In the periphery things get manifest that are not tolerated in the centre or have become invisible. Here forms of self-organization, of social and economic change come to the fore. Indigenous citizens as well as migrant and transnational communities take part in this process.
Rome has never been an industrial city; its economy is dominated by administration, services, film industry, tourism and not least by unleashed real estate speculation with a strong building industry that has an estimated contingent of 30 % in informal working conditions. These characteristics make Rome an observatory for advanced neoliberal transformations. Rome had attracted national migrants, mostly from southern Italy, since it gained importance and expansion as the Italian capital in the 19th century. From the 1980s on a massive international immigration from Eastern Europe, Africa and Asia started, a phenomenon that was so far unknown in Italy.
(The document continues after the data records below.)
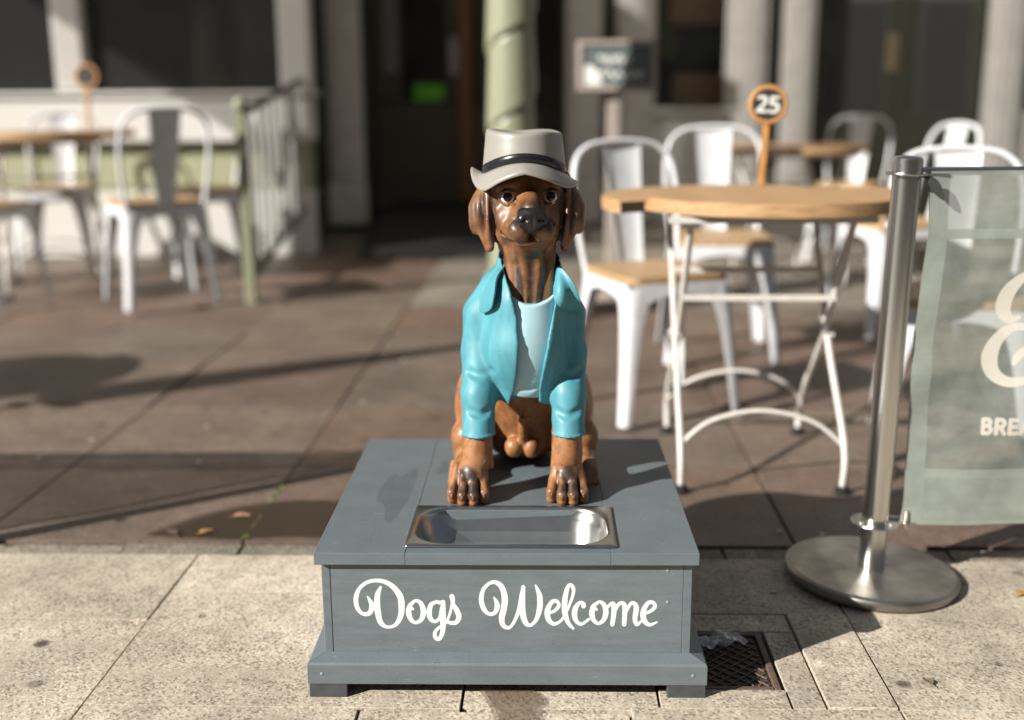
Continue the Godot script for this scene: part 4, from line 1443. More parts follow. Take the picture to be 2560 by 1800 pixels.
func build_sign(x: float, y: float, z: float, label: String, digits: String) -> void:
	var root := thing("table_number", label, "table number", Vector3(x, y, z), deg_to_rad(-4))
	root.rotation.z = deg_to_rad(-2.5)
	if digits == "":
		root.scale = Vector3.ONE * 1.25
	var b := Mb.new()
	b.lathe(Vector3.ZERO, [Vector2(0, 0), Vector2(0.03, 0), Vector2(0.03, 0.008), Vector2(0.014, 0.012), Vector2(0.0, 0.012)], 20, [4, 5, 6, 7])
	var st := Mb.new()
	st.box(Vector3(0, 0.095, 0), Vector3(0.0175, 0.172, 0.008), 0.0015)
	add("stick", st.done(), M.sign_wood, root)
	var dc := Mb.new()
	dc.lathe(Vector3(0, 0.225, 0), [Vector2(0.0402, 0.0036), Vector2(0.0402, 0.0062), Vector2(0.043, 0.0075), Vector2(0.049, 0.0072), Vector2(0.0512, 0.005), Vector2(0.0512, -0.005), Vector2(0.049, -0.0068), Vector2(0.0, -0.0068)], 40, [4, 1, 1, 1, 1, 1, 1], Basis(Vector3.RIGHT, PI / 2))
	add("rim", dc.done(), M.sign_wood, root)
	var fb := Mb.new()
	fb.lathe(Vector3(0, 0.225, 0), [Vector2(0.0, 0.004), Vector2(0.0405, 0.004), Vector2(0.0405, 0.0)], 36, [4, 5], Basis(Vector3.RIGHT, PI / 2))
	var face := add("slate_face", fb.done(), M.slate, root)
	if digits != "":
		var f := SystemFont.new()
		f.font_names = PackedStringArray(["Droid Sans"])
		f.font_weight = 700
		f.font_italic = false
		var tm := TextMesh.new()
		tm.text = digits
		tm.font = f
		tm.font_size = 64
		tm.pixel_size = 0.00094
		tm.depth = 0.0008
		tm.curve_step = 1.0
		var o := add("number", tm, M.chalk, face)
		o.position = Vector3(0, 0.225, 0.0046)
	else:
		var sb := Mb.new()
		sb.tube(catmull([Vector3(-0.016, 0.238, 0.0048), Vector3(-0.004, 0.242, 0.0048), Vector3(-0.006, 0.226, 0.0048), Vector3(-0.017, 0.212, 0.0048), Vector3(0.0, 0.212, 0.0048)], 4), fill_radii(17, 0.0028, 0.0028), 6, true, Vector2(1, 0.3))
		sb.tube(catmull([Vector3(0.012, 0.240, 0.0048), Vector3(0.012, 0.225, 0.0048), Vector3(0.011, 0.211, 0.0048)], 4), fill_radii(9, 0.0028, 0.0028), 6, true, Vector2(1, 0.3))
		add("chalk_mark", sb.done(), M.chalk, face)

func build_furniture() -> void:
	# right-hand group
	build_table(0.65, -2.985, -3.0, "round wooden table with white scissor legs carrying the number sign")
	build_sign(0.668, 0.7438, -3.02, "round slate number 25 sign in a wooden ring on a stick", "25")
	place_chair(0.455, -3.52, 20, "white chair with hoop back between the dog and the numbered table", 0.99)
	place_chair(0.80, -4.30, -3, "white chair facing us directly behind the table with number 25")
	place_chair(1.64, -4.78, -78, "white chair turned sideways behind the post, tilted hoop above the banner")
	place_chair(1.24, -3.08, -16, "white chair close behind the mesh banner, its hoop rising above the cloth", 0.975)
	build_table(1.52, -6.15, 12, "shaded wooden table in front of the double doors")
	place_chair(2.08, -6.95, -28, "grey shaded chair in front of the dark double doors")
	# left-hand group
	build_table(-2.50, -6.12, 20, "wooden table before the sunlit bay window on the left").scale = Vector3.ONE * 1.14
	build_sign(-2.21, 0.845, -6.0, "blurred round number sign on the table by the bay window", "")
	place_chair(-1.76, -5.58, 212, "white chair seen from behind with a grey shaded back plate, left of the railing", 1.12)
	place_chair(-2.66, -5.62, 78, "white chair cut by the left edge of the picture", 1.08)
	place_chair(-2.72, -6.78, 8, "white chair on the window side of the left table", 1.08)
	place_chair(-1.78, -6.62, -70, "white chair between the left table and the railing post", 1.08)
	# beyond the left edge: what throws the long shadows over the terrace
	build_table(-2.95, -3.36, 30, "wooden table on the terrace beyond the left edge of the picture")

# ---------------------------------------------------------------- cafe barrier: steel post and mesh banner
func build_post(at: Vector3, label: String, side: float) -> void:
	var root := thing("barrier_post", label, "barrier post", at, 0.0, "steel barrier posts on round bases")
	root.rotation.z = deg_to_rad(-1.2) * side
	var sm: StandardMaterial3D = M.steel
	var base := Mb.new()
	base.lathe(Vector3.ZERO, [Vector2(0.0, 0.0), Vector2(0.172, 0.0), Vector2(0.176, 0.004), Vector2(0.176, 0.017), Vector2(0.1735, 0.0205), Vector2(0.165, 0.0215), Vector2(0.05, 0.0225), Vector2(0.0, 0.0225)], 72, [3, 1, 1, 1, 1, 2, 2])
	var bo := add("base_plate", base.done(), M.base_steel, root)
	bo.rotation.z = deg_to_rad(1.2 - 2.6) * side
	bo.position.y = 0.0045
	var col := Mb.new()
	col.lathe(Vector3.ZERO, [Vector2(0.036, 0.0215), Vector2(0.0352, 0.0235), Vector2(0.0282, 0.026)], 40)
	add("weld_collar", col.done(), M.base_steel, root)
	var tube := Mb.new()
	tube.lathe(Vector3.ZERO, [Vector2(0.0268, 0.02), Vector2(0.0268, 0.846), Vector2(0.0255, 0.849)], 48, [1, 2])
	add("tube", tube.done(), sm, root)
	var cap := Mb.new()
	cap.lathe(Vector3.ZERO, [Vector2(0.0276, 0.844), Vector2(0.0276, 0.868), Vector2(0.0255, 0.872), Vector2(0.016, 0.8745), Vector2(0.0, 0.875)], 40, [1, 2, 2, 2])
	add("top_cap", cap.done(), sm, root)
	for y in [0.838, 0.124]:
		var fl := Mb.new()
		var rr := 0.040 if y > 0.5 else 0.049
		fl.lathe(Vector3(0, y, 0), [Vector2(0.027, 0.0), Vector2(rr, 0.0), Vector2(rr + 0.001, 0.002), Vector2(rr, 0.004), Vector2(0.027, 0.0042)], 40, [1, 2, 2, 3])
		fl.box(Vector3(side * 0.056, y + 0.002, 0), Vector3(0.046, 0.0036, 0.024), 0.001)
		add("ring_bracket", fl.done(), sm, root)
		for k in 3:
			var pb := Mb.new()
			var a := 0.7 + k * 2.1
			pb.lathe(Vector3(cos(a) * 0.0345, y + 0.0045, sin(a) * 0.0345), [Vector2(0.004, 0.0), Vector2(0.004, 0.002), Vector2(0.0, 0.003)], 10, [1, 2])
			add("rivet", pb.done(), sm, root)
	var hk := Mb.new()
	hk.tube([Vector3(side * 0.062, 0.116, 0.004), Vector3(side * 0.062, 0.154, 0.004)], [0.0055, 0.005], 10)
	add("hook_pin", hk.done(), sm, root)

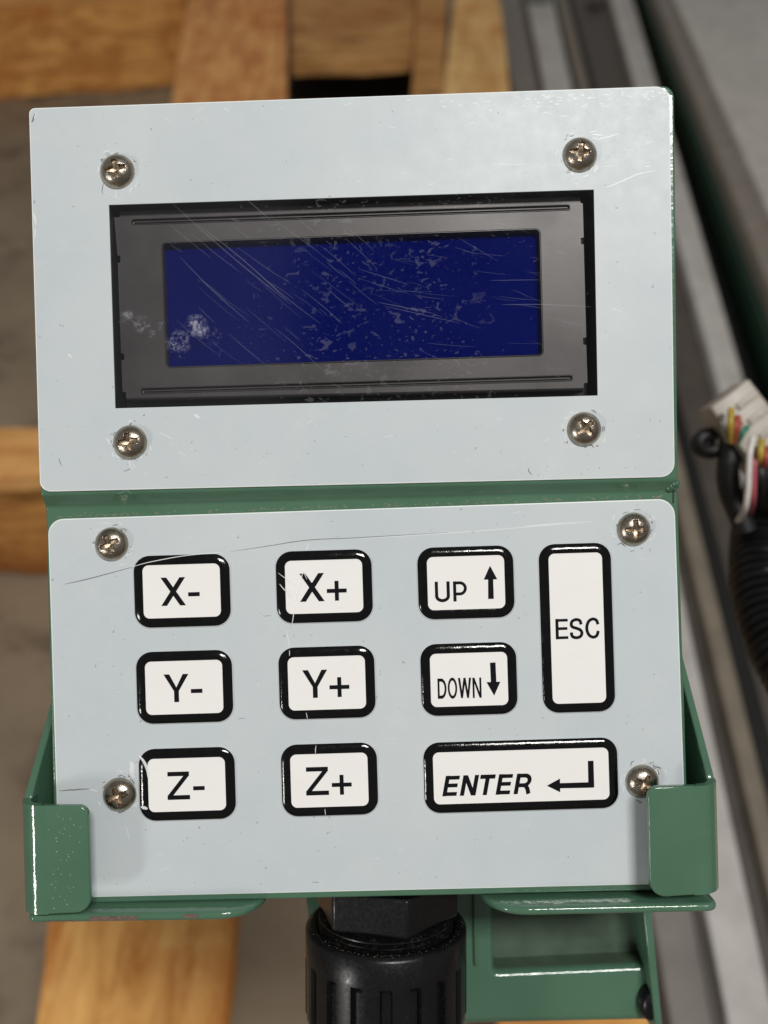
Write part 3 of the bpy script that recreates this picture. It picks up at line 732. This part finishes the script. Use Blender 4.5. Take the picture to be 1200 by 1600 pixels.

Via Casilina was the site of several significant incidents:
In 1990 the former Pantanella factory was squatted by more than 1000 migrants from North-Africa, Pakistan and Bangladesh. Homeless families affected by poverty, bombings during WW2 or by evictions by the Fascist republic, as well as Italian Roma communities had found shelter in the arcs and along the remnants of antique aqueducts of Mandrione and Tor Fiscale.
Roma refugees from former Yugoslavia and later from Romania settled at the illegal but initially condoned camp of Casilino 900. The camp was formerly built by internal migrants coming from Southern Italy.
Informal settlements of Valle Borghesiana that started in the 1980s are an example of self building and self-organized planning by the inhabitants.